About a month ago High Fidelity CEO Philip Rosedale posted a hat trick of fascinating blog posts. They cover immersion, the size of the metaverse and connecting to High Fidelity using different interfaces. They are all very interesting.

The first blog post is VR immersion through immobilization: ‘The Rig’.  The Rig is a very important component in the history of virtual worlds and what makes that all the more impressive is that it never saw the light of day as a public product. The Rig was the first work Linden Lab conducted, as Philip explains in the blog post :

Andrew Meadows and myself spent the first 6 months or so building a room-sized device that immobilized a person’s head, legs, and arms while using a folded projection screen to deliver a high resolution VR experience. We called it ‘The Rig’, and our more fearless early investors and friends actually got to try it out.

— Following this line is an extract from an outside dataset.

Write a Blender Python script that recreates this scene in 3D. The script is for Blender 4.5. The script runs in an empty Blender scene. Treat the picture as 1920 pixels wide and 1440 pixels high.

The hardware required some software to go along with it, so Linden Lab started working on that too and that software eventually became known as Second Life and the rest, as they say, is history. Ok at one time the software was called LindenWorld but after that it became known as Second Life. The Rig is rumoured to be sitting in boxes at Linden Lab, although we don’t know if Philip Rosedale and Andrew Meadows took it to High Fidelity with them. This thought crossed my mind when I read :

The findings were fascinating and may be useful now as the race to create fully immersive VR interfaces continues.

The Rig wasn’t like today’s HMD’s which track your movement, indeed the idea is that you don’t move, it works on force detection, as Philip explains :

As a simple thought experiment, imagine that you are looking at a computer screen, while holding onto the handle of a tennis racket which is bolted to a table…. you can’t move the racket handle a bit. But what you see onscreen is a racket in your hand that is moving perfectly smoothly in response to the forces you are putting on the handle. A ball drops from the air, and you move the racket to bounce it upwards. As the virtual ball connects with your racket, you can imagine that you need to apply a stronger force upward to the handle to keep the racket moving up. This change in applied force ‘feels’ to your brain very much like the sensation of the ball hitting the racket!

This sounds odd when you consider the way today’s devices work and yet, there does seem to be potential for this sort of alternative immersion device to prosper.